Já talvez ousando por em risco a mensagem e mesmo o estilo da história, faria ainda outra coisa: se Luísa caísse doente e se recusasse a conversar sobre o assunto, mesmo tendo Jorge descoberto algo da traição, poder-se-ia eliminar a confirmação de que Basílio era o culpado, forçando Jorge a especular e a concluir que Sebastião era o traidor. Louco de ciúmes e em especial pela recusa de Luísa a esclarecer as coisas, Jorge então o mataria. Como as coisas se degringolariam daí em diante pouco importa.
Fico pensando na crítica que Assis fez d'O Primo Basílio: não conseguimos nos conectar à protagonista porque lhe falta fibra moral. Acho que é por isso que essa questão do Sebastião me agradaria (de novo, narrativamente): embora Luísa seja vítima das circunstâncias, ela não o é mais que Eugênia, por exemplo; além disso, a alternativa está logo ali, ao lado, o tempo todo: uma vida como a de Leopoldina - que ela, mais pro final, inclusive entende, embora não consiga entender enquanto alternativa viável. Mas daí, o quê? Que esse vazio todo a leve a morte por tristeza é menos interessante que mostrar que a falta da menor resolução em tentar resolver as coisas (por falta justamente de uma pulsão própria, de princípios) respinga nos outros, também, inclusive quem a tenta "ajudar" (ajuda que consiste, afinal, em mentir para sustentar o status quo).

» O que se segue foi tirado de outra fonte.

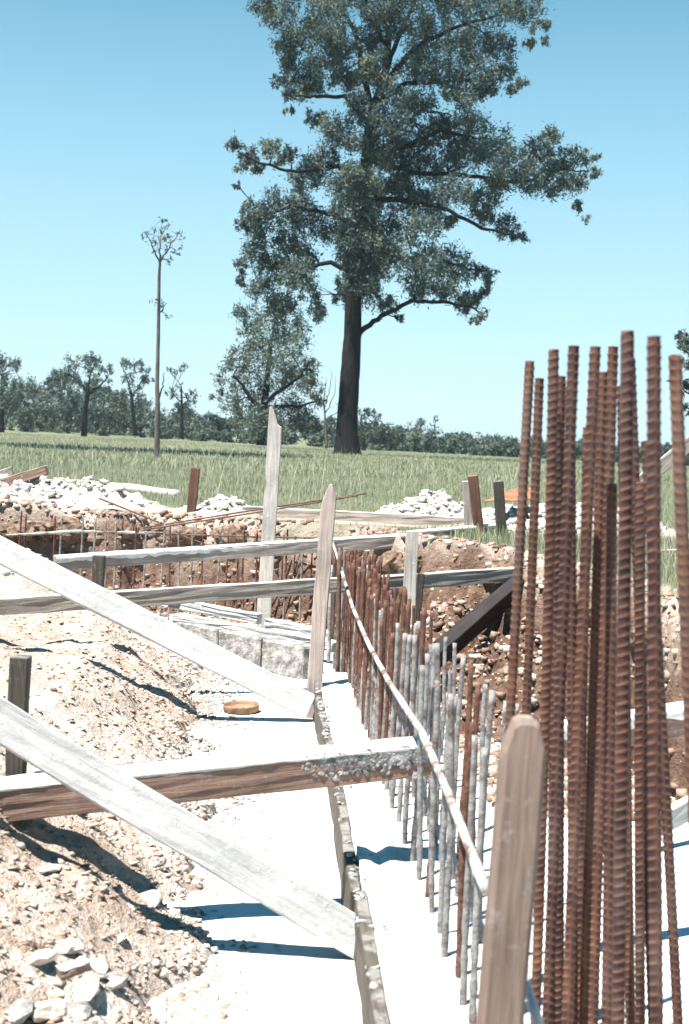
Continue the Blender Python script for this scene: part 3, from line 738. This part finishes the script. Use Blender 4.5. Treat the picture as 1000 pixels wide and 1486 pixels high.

Ficaria um contraste curioso com Helena, em que a protagonista morre _precisamente porque_ tem um senso de orgulho moral inflexível demais, por certo que afetado por expectativas de classe e gênero mas certamente compreensível em contexto. Queirós nos deu uma obra em que a "falta de fibra moral" leva à própria pessoa à morte e "a vida é assim mesmo"; não um comentário normativo, necessariamente. Pelo contrário, até bastante ácido - mas, infelizmente, meio sem sal.